►
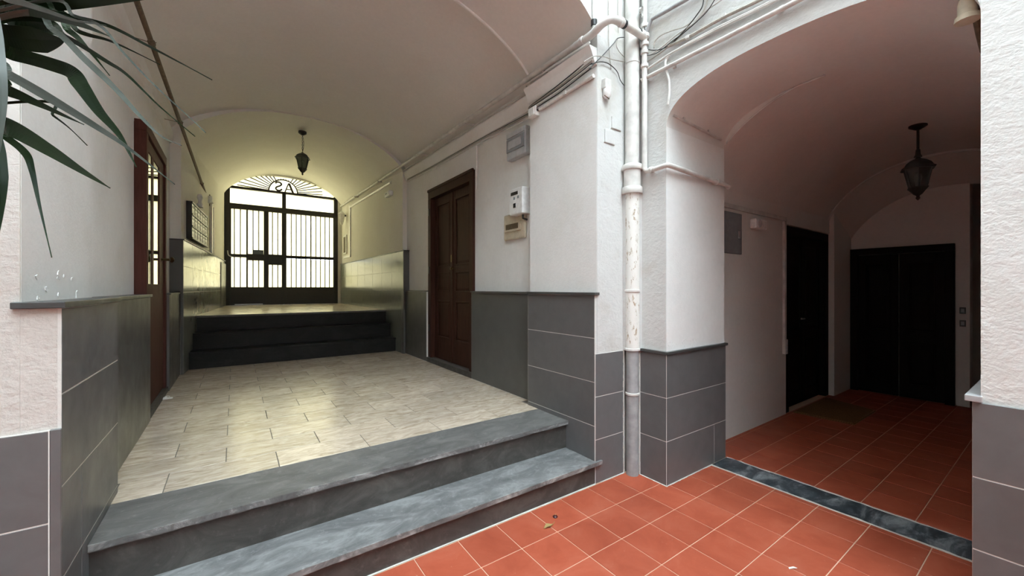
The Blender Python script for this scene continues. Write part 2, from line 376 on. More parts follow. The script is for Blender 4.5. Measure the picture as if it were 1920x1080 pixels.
# side walls with door openings
S(MB().box(-1.5, -0.74, 3.28, 4.85, 0, 5).box(-1.5, -0.74, 6.15, 7.25, 0, 5).box(-1.5, -0.74, 4.85, 6.15, 3.16, 5).box(-1.5, -1.1, 4.85, 6.15, 0, 3.2),
  'wall_corridor_west', 'plaster_white', 'white corridor wall with the glazed door')
S(MB().box(2.66, 3.4, 3.28, 4.67, 0, 5).box(2.66, 3.4, 6.17, 7.25, 0, 5).box(2.66, 3.4, 4.67, 6.17, 3.26, 5).box(3.0, 3.4, 4.67, 6.17, 0, 3.3),
  'wall_corridor_east', 'plaster_white', 'white corridor wall with the panelled wooden door')
S(MB().prism([(-1.5, 7.25), (-0.62, 7.25), (-0.22, 12.45), (-0.22, 12.75), (-1.5, 12.75)], 0, 5.3), 'wall_landing_west', 'plaster_gate', 'converging plaster wall beside the landing')
S(MB().box(2.58, 3.4, 7.25, 12.75, 0, 5.3), 'wall_landing_east', 'plaster_gate', 'plaster wall along the landing towards the gate')
ge = arch_x(1.13, 1.37, 4.27, 0.44, 12.45); ge2 = arch_x(1.13, 1.37, 4.27, 0.44, 12.75)
S(MB().box(-0.5, -0.222, 12.45, 12.75, 1.0, 4.8).box(2.492, 2.7, 12.45, 12.75, 1.0, 4.8).loft([ge, up_to(ge, 5.4)]).loft([ge2, up_to(ge2, 5.4)]).loft([ge, ge2]), 'wall_above_gate', 'plaster_gate', 'plaster end wall arching over the gate')
v0 = arch_x(0.96, 1.702, 3.86, 0.615, 3.275); v1 = arch_x(0.96, 1.702, 3.86, 0.615, 7.25)
S(MB().loft([v0, v1]), 'ceiling_vault', 'plaster_vault', 'broad plastered barrel vault over the corridor', smooth=True)
d0 = arch_x(0.98, 1.602, 3.84, 0.620, 7.25); 
rows = []
for k in range(9):
    t = k / 8; rows.append(arch_x(0.98 + (1.18 - 0.98) * t, 1.602 + (1.402 - 1.602) * t, 3.84 + (4.06 - 3.84) * t, 0.620 + (0.68 - 0.620) * t, 7.25 + (12.46 - 7.25) * t))
S(MB().loft(rows), 'ceiling_landing_vault', 'plaster_gate', 'pale plastered vault over the landing', smooth=True)
S(MB().loft([d0, up_to(d0, 5.0)]), 'wall_inner_arch', 'plaster_vault', 'narrow plaster face where the lower vault begins')
S(MB().box(-1.6, 3.5, 3.2, 12.9, 5.2, 5.4).box(-1.6, 3.5, 12.8, 13.0, 5.0, 9), 'ceiling_slab', 'plaster_vault', 'unseen slab added above the corridor vaults to block light leaks')  # unseen cover over the vaults, added so no sky light leaks in

# ================================================================== STRUCTURE: side passage shell
wp = S(MB().box(2.975, 3.93, 1.985, 2.36, 0, TOP), 'wall_passage_pier', 'plaster_rough', 'whitewashed corner pier at the passage arch')
S(MB().box(2.98, 3.93, 1.9835, 1.99, 1.12, 3.02), 'wall_pier_jamb', 'plaster_white', 'smooth white inner face of the corner pier', parent=wp)
wq = S(MB().box(2.975, 3.93, -4.2, 0.268, 0, TOP), 'wall_passage_south', 'plaster_bright', 'bright rough plaster pier at the near side of the passage arch')
a0 = arch_y(1.1265, 0.8585, 2.99, 0.355, 2.975, 64, prof2); a1 = arch_y(1.1265, 0.8585, 2.99, 0.405, 3.93, 64, prof2)
S(MB().loft([a0, up_to(a0, TOP)]).loft([a1, up_to(a1, 4.2)]), 'wall_above_passage_arch', 'plaster_rough', 'stained whitewashed wall above the passage arch')
S(MB().loft([a0, a1]), 'ceiling_passage_soffit', 'plaster_passage', 'plastered underside of the passage arch', smooth=True)
S(MB().box(3.93, 5.95, 2.2, 2.36, -0.1, 4.1).box(5.95, 7.55, 2.2, 2.6, 2.5, 4.1).box(5.95, 7.55, 2.45, 2.6, -0.1, 4.1).box(7.55, 8.6, 2.14, 2.6, -0.1, 4.1),
  'wall_passage_north', 'plaster_passage', 'dim plaster wall of the passage with the dark doorway')
S(MB().box(3.93, 9.9, -0.5, -0.1, -0.1, 4.1), 'wall_passage_inner', 'plaster_passage', 'shaded passage wall behind the near pier')
p0 = arch_y(1.05, 1.152, 2.72, 0.70, 3.93); p1 = arch_y(1.05, 1.152, 2.72, 0.70, 7.5)
S(MB().loft([p0, p1]).loft([p0, up_to(p0, 4.1)]), 'ceiling_passage_vault', 'plaster_passage', 'shadowy barrel vault of the side passage', smooth=True)
n0 = arch_y(1.05, 1.152, 2.71, 0.69, 7.5); n1 = arch_y(1.05, 1.152, 2.30, 0.82, 8.37)
S(MB().loft([n0, n1]).loft([n0, up_to(n0, 4.1)]), 'ceiling_passage_niche', 'plaster_passage', 'sloping vault over the end of the passage', smooth=True)
S(MB().box(8.35, 8.6, 0.85, 2.5, -0.1, 4.1), 'wall_passage_end', 'plaster_passage', 'end wall of the passage behind the dark double door')
S(MB().box(9.6, 9.9, -0.3, 2.6, -0.1, 4.1).box(8.6, 9.7, 1.4, 1.6, -0.1, 4.1), 'wall_passage_recess', 'plaster_passage', 'dark recess beyond the passage end wall')
S(MB().box(3.9, 9.9, -0.6, 2.7, 4.0, 4.2), 'ceiling_passage_slab', 'plaster_passage', 'unseen slab added above the passage vault to block light leaks')  # unseen cover, added to keep sky light out of the passage vault
# unseen light-well walls behind the viewpoint, heights and tones set to steer light
S(MB().box(-3.4, -3.2, -4.2, 2.4, 0, 21), 'wall_unseen_west', 'plaster_grey', 'unseen tall grey wall, shaped to keep sky light out of the passage')
S(MB().box(-3.4, 3.0, -4.2, -4.0, 0, 8.2), 'wall_unseen_south', 'plaster_white', 'unseen low white wall, shaped to let sky light into the corridor')

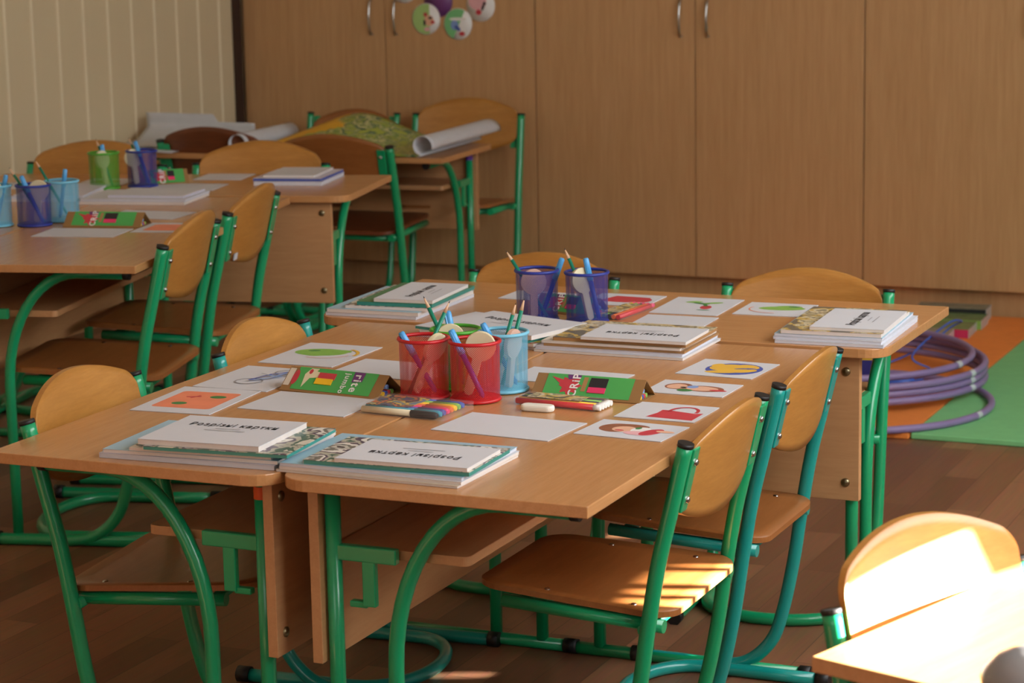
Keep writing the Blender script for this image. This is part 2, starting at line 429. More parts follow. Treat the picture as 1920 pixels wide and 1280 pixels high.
◄
• Stated problem: Copy the records above exactly. The pictures are not part of the copy.

• Task result:
The Blender Python script for this scene continues. Write part 2, from line 376 on. More parts follow. The script is for Blender 4.5. Measure the picture as if it were 1920x1080 pixels.
# side walls with door openings
S(MB().box(-1.5, -0.74, 3.28, 4.85, 0, 5).box(-1.5, -0.74, 6.15, 7.25, 0, 5).box(-1.5, -0.74, 4.85, 6.15, 3.16, 5).box(-1.5, -1.1, 4.85, 6.15, 0, 3.2),
  'wall_corridor_west', 'plaster_white', 'white corridor wall with the glazed door')
S(MB().box(2.66, 3.4, 3.28, 4.67, 0, 5).box(2.66, 3.4, 6.17, 7.25, 0, 5).box(2.66, 3.4, 4.67, 6.17, 3.26, 5).box(3.0, 3.4, 4.67, 6.17, 0, 3.3),
  'wall_corridor_east', 'plaster_white', 'white corridor wall with the panelled wooden door')
S(MB().prism([(-1.5, 7.25), (-0.62, 7.25), (-0.22, 12.45), (-0.22, 12.75), (-1.5, 12.75)], 0, 5.3), 'wall_landing_west', 'plaster_gate', 'converging plaster wall beside the landing')
S(MB().box(2.58, 3.4, 7.25, 12.75, 0, 5.3), 'wall_landing_east', 'plaster_gate', 'plaster wall along the landing towards the gate')
ge = arch_x(1.13, 1.37, 4.27, 0.44, 12.45); ge2 = arch_x(1.13, 1.37, 4.27, 0.44, 12.75)
S(MB().box(-0.5, -0.222, 12.45, 12.75, 1.0, 4.8).box(2.492, 2.7, 12.45, 12.75, 1.0, 4.8).loft([ge, up_to(ge, 5.4)]).loft([ge2, up_to(ge2, 5.4)]).loft([ge, ge2]), 'wall_above_gate', 'plaster_gate', 'plaster end wall arching over the gate')
v0 = arch_x(0.96, 1.702, 3.86, 0.615, 3.275); v1 = arch_x(0.96, 1.702, 3.86, 0.615, 7.25)
S(MB().loft([v0, v1]), 'ceiling_vault', 'plaster_vault', 'broad plastered barrel vault over the corridor', smooth=True)
d0 = arch_x(0.98, 1.602, 3.84, 0.620, 7.25); 
rows = []
for k in range(9):
    t = k / 8; rows.append(arch_x(0.98 + (1.18 - 0.98) * t, 1.602 + (1.402 - 1.602) * t, 3.84 + (4.06 - 3.84) * t, 0.620 + (0.68 - 0.620) * t, 7.25 + (12.46 - 7.25) * t))
S(MB().loft(rows), 'ceiling_landing_vault', 'plaster_gate', 'pale plastered vault over the landing', smooth=True)
S(MB().loft([d0, up_to(d0, 5.0)]), 'wall_inner_arch', 'plaster_vault', 'narrow plaster face where the lower vault begins')
S(MB().box(-1.6, 3.5, 3.2, 12.9, 5.2, 5.4).box(-1.6, 3.5, 12.8, 13.0, 5.0, 9), 'ceiling_slab', 'plaster_vault', 'unseen slab added above the corridor vaults to block light leaks')  # unseen cover over the vaults, added so no sky light leaks in

# ================================================================== STRUCTURE: side passage shell
wp = S(MB().box(2.975, 3.93, 1.985, 2.36, 0, TOP), 'wall_passage_pier', 'plaster_rough', 'whitewashed corner pier at the passage arch')
S(MB().box(2.98, 3.93, 1.9835, 1.99, 1.12, 3.02), 'wall_pier_jamb', 'plaster_white', 'smooth white inner face of the corner pier', parent=wp)
wq = S(MB().box(2.975, 3.93, -4.2, 0.268, 0, TOP), 'wall_passage_south', 'plaster_bright', 'bright rough plaster pier at the near side of the passage arch')
a0 = arch_y(1.1265, 0.8585, 2.99, 0.355, 2.975, 64, prof2); a1 = arch_y(1.1265, 0.8585, 2.99, 0.405, 3.93, 64, prof2)
S(MB().loft([a0, up_to(a0, TOP)]).loft([a1, up_to(a1, 4.2)]), 'wall_above_passage_arch', 'plaster_rough', 'stained whitewashed wall above the passage arch')
S(MB().loft([a0, a1]), 'ceiling_passage_soffit', 'plaster_passage', 'plastered underside of the passage arch', smooth=True)
S(MB().box(3.93, 5.95, 2.2, 2.36, -0.1, 4.1).box(5.95, 7.55, 2.2, 2.6, 2.5, 4.1).box(5.95, 7.55, 2.45, 2.6, -0.1, 4.1).box(7.55, 8.6, 2.14, 2.6, -0.1, 4.1),
  'wall_passage_north', 'plaster_passage', 'dim plaster wall of the passage with the dark doorway')
S(MB().box(3.93, 9.9, -0.5, -0.1, -0.1, 4.1), 'wall_passage_inner', 'plaster_passage', 'shaded passage wall behind the near pier')
p0 = arch_y(1.05, 1.152, 2.72, 0.70, 3.93); p1 = arch_y(1.05, 1.152, 2.72, 0.70, 7.5)
S(MB().loft([p0, p1]).loft([p0, up_to(p0, 4.1)]), 'ceiling_passage_vault', 'plaster_passage', 'shadowy barrel vault of the side passage', smooth=True)
n0 = arch_y(1.05, 1.152, 2.71, 0.69, 7.5); n1 = arch_y(1.05, 1.152, 2.30, 0.82, 8.37)
S(MB().loft([n0, n1]).loft([n0, up_to(n0, 4.1)]), 'ceiling_passage_niche', 'plaster_passage', 'sloping vault over the end of the passage', smooth=True)
S(MB().box(8.35, 8.6, 0.85, 2.5, -0.1, 4.1), 'wall_passage_end', 'plaster_passage', 'end wall of the passage behind the dark double door')
S(MB().box(9.6, 9.9, -0.3, 2.6, -0.1, 4.1).box(8.6, 9.7, 1.4, 1.6, -0.1, 4.1), 'wall_passage_recess', 'plaster_passage', 'dark recess beyond the passage end wall')
S(MB().box(3.9, 9.9, -0.6, 2.7, 4.0, 4.2), 'ceiling_passage_slab', 'plaster_passage', 'unseen slab added above the passage vault to block light leaks')  # unseen cover, added to keep sky light out of the passage vault
# unseen light-well walls behind the viewpoint, heights and tones set to steer light
S(MB().box(-3.4, -3.2, -4.2, 2.4, 0, 21), 'wall_unseen_west', 'plaster_grey', 'unseen tall grey wall, shaped to keep sky light out of the passage')
S(MB().box(-3.4, 3.0, -4.2, -4.0, 0, 8.2), 'wall_unseen_south', 'plaster_white', 'unseen low white wall, shaped to let sky light into the corridor')

Keep writing the Blender script for this image. This is part 2, starting at line 429. More parts follow. Treat the picture as 1920 pixels wide and 1280 pixels high.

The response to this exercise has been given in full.